[BEGIN Data section]
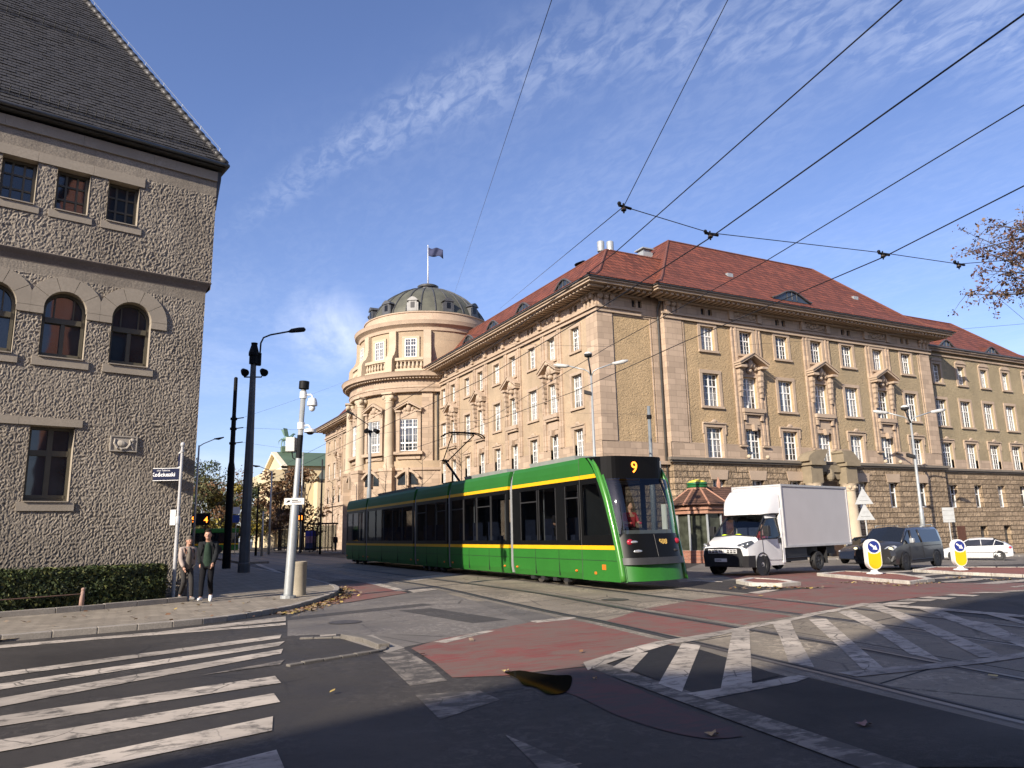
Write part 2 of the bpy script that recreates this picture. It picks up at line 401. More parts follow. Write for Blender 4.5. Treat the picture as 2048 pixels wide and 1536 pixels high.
def asphalt(name, c, patch=.35, crack=True, wet=False):
    n = NT(name); p = n.pos()
    a = n.ramp(n.noise(p, .45, 6, .6, .5), [(.34, 0.0), (.68, 1.0)])
    cc = n.mix(a, sh(c, 1-patch), sh(c, 1+patch*.8))
    tr = n.ramp(n.noise(n.mapv(p, (.22, 2.2, 1), (0, 0, R(-12))), 1.0, 5), [(.35, 0.0), (.7, 1.0)])
    cc = n.mix(n.math('MULTIPLY', tr, .45), cc, sh(c, .62))
    g = n.ramp(n.noise(p, 60, 3, .7), [(.35, 0.0), (.7, 1.0)])
    cc = n.mix(n.math('MULTIPLY', g, .35), cc, sh(c, 1.7))
    if crack:
        vo = n.n('TexVoronoi', feature='DISTANCE_TO_EDGE'); n.put(vo.inputs['Vector'], n.mapv(n.mix(.12, p, n.n('TexNoise').outputs['Color']), (1, 1, 1))); vo.inputs['Scale'].default_value = .55
        ck = n.ramp(vo.outputs['Distance'], [(.004, 1.0), (.012, 0.0)])
        ck = n.math('MULTIPLY', ck, n.ramp(n.noise(p, .3, 3), [(.45, 0.0), (.6, .8)]))
        cc = n.mix(ck, cc, sh(c, .25))
        vs2 = n.n('TexVoronoi', feature='DISTANCE_TO_EDGE'); n.put(vs2.inputs['Vector'], p); vs2.inputs['Scale'].default_value = 5.5
        k2 = n.math('MULTIPLY', n.ramp(vs2.outputs['Distance'], [(.02, 1.0), (.06, 0.0)]), n.ramp(n.noise(p, .35, 4, .6), [(.56, 0.0), (.64, .75)]))
        cc = n.mix(k2, cc, sh(c, .3))
    b1 = n.noise(p, 8, 9, .78, .6); bm_ = n.math('MULTIPLY', n.ramp(b1, [(.50, 0.0), (.56, 1.0)]), n.ramp(n.noise(p, .42, 5, .6), [(.47, 0.0), (.60, .75)])); cc = n.mix(bm_, cc, sh(c, 2.1))
    d1 = n.math('MULTIPLY', n.ramp(n.noise(n.mapv(p, (3, 3, 1), (0, 0, 0), (7, 3, 0)), 3, 8, .75), [(.55, 0.0), (.62, 1.0)]), .5); cc = n.mix(d1, cc, sh(c, .45))
    n.color(cc); n.bump(n.math('ADD', n.noise(p, 90, 3), n.math('MULTIPLY', b1, .8)), .6, .008)
    rgh = n.math('ADD', n.math('MULTIPLY', a, .25), .62); n.put(n.b.inputs['Roughness'], rgh)
    n.b.inputs['Specular IOR Level'].default_value = .35; return n.m
ASPHALT = asphalt('worn_asphalt', (.040, .035, .030))
ASPHALT_DARK = asphalt('fresh_shaded_asphalt', (.015, .0138, .0125), .35, False)  # fresh asphalt, colour lowered further to deepen the foreground shade
ASPHALT_PALE = asphalt('sunlit_worn_asphalt', (.150, .134, .114), .38)  # worn road tone, raised further to brighten the sunlit stretch
TRACKSLAB = asphalt('pale_track_slab', (.215, .182, .134), .38)
def paint(name, c, base, worn=.5, scale=3.5, lo=.42, sw=.4):
    n = NT(name); p = n.pos()
    a = n.noise(p, scale, 8, .72, .4)
    b = n.noise(n.mapv(p, (.5, 3.5, 1), (0, 0, R(-12))), 3.0, 6, .7)
    f = n.ramp(n.math('ADD', n.math('MULTIPLY', a, 1-sw), n.math('MULTIPLY', b, sw)), [(lo, 0.0), (lo+.09, 1.0)])
    f = n.math('ADD', n.math('MULTIPLY', f, worn), 1-worn)
    vo = n.n('TexVoronoi', feature='DISTANCE_TO_EDGE'); n.put(vo.inputs['Vector'], n.mix(.10, p, n.n('TexNoise').outputs['Color'])); vo.inputs['Scale'].default_value = 2.1
    f = n.math('MULTIPLY', f, n.math('SUBTRACT', 1.0, n.math('MULTIPLY', n.ramp(vo.outputs['Distance'], [(.006, 1.0), (.018, 0.0)]), n.ramp(n.noise(p, .6, 4), [(.44, 0.0), (.58, .85)]))))
    wp = n.ramp(n.noise(n.mapv(p, (.35, 1.4, 1), (0, 0, R(-80))), .9, 3), [(.36, .55), (.60, 1.0)]); f = n.math('MULTIPLY', f, wp)
    dirt = n.mix(n.ramp(n.noise(p, 1.1, 6), [(.3, 0.0), (.7, 1.0)]), sh(c, .72), c)
    n.color(n.mix(f, base, dirt)); n.bump(n.noise(p, 70, 3), .35, .005); return n.set(.75, 0, .3)
PAINT = paint('worn_white_road_paint', (.58, .505, .41), (.075, .068, .058), .85, 3.5, .41)
PAINT_FADED = paint('faded_white_road_paint', (.31, .27, .22), (.06, .054, .047), .9, 4, .47)
PAINT_TEXT = PAINT
RED = paint('worn_red_cycle_surface', (.25, .070, .058), (.165, .115, .09), .9, 1.3, .465, .62)
RED_BRICKS = paint('red_paving', (.30, .105, .07), (.2, .1, .08), .5, 2.5, .45)

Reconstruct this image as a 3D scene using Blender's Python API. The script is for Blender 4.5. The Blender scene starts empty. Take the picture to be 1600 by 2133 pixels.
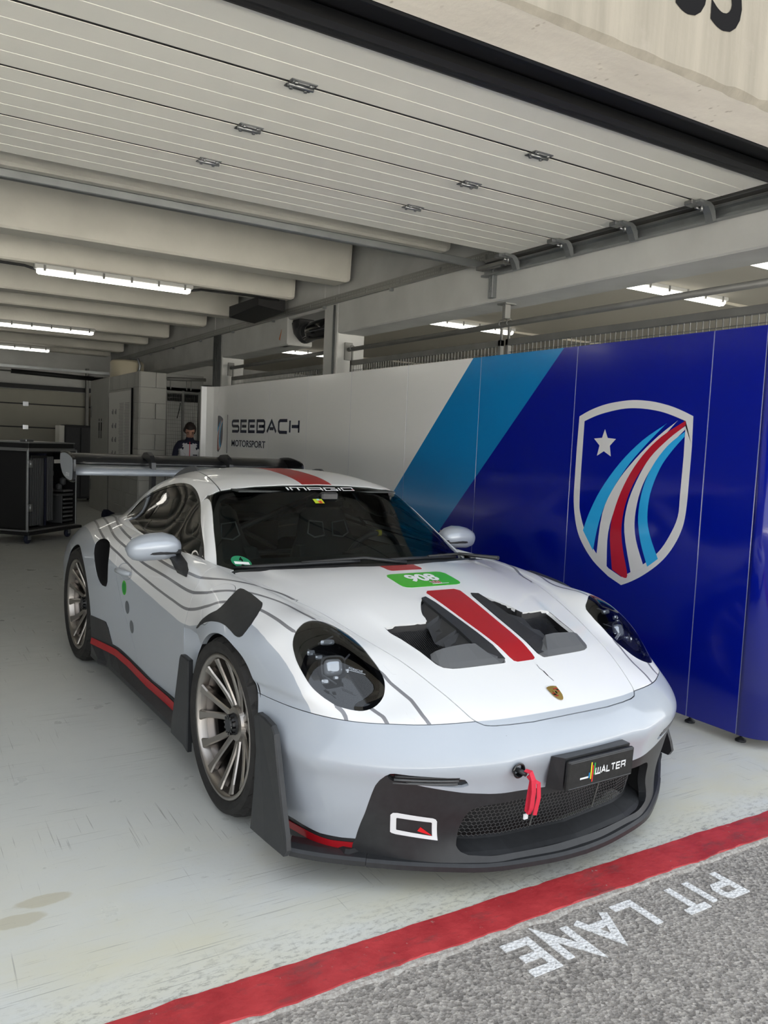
[END Data section]
**Stated exercise**. Go through the records above and copy every line with the word "Blender".

**Final answer**.
Write part 2 of the bpy script that recreates this picture. It picks up at line 401. More parts follow. Write for Blender 4.5. Treat the picture as 2048 pixels wide and 1536 pixels high.
Reconstruct this image as a 3D scene using Blender's Python API. The script is for Blender 4.5. The Blender scene starts empty. Take the picture to be 1600 by 2133 pixels.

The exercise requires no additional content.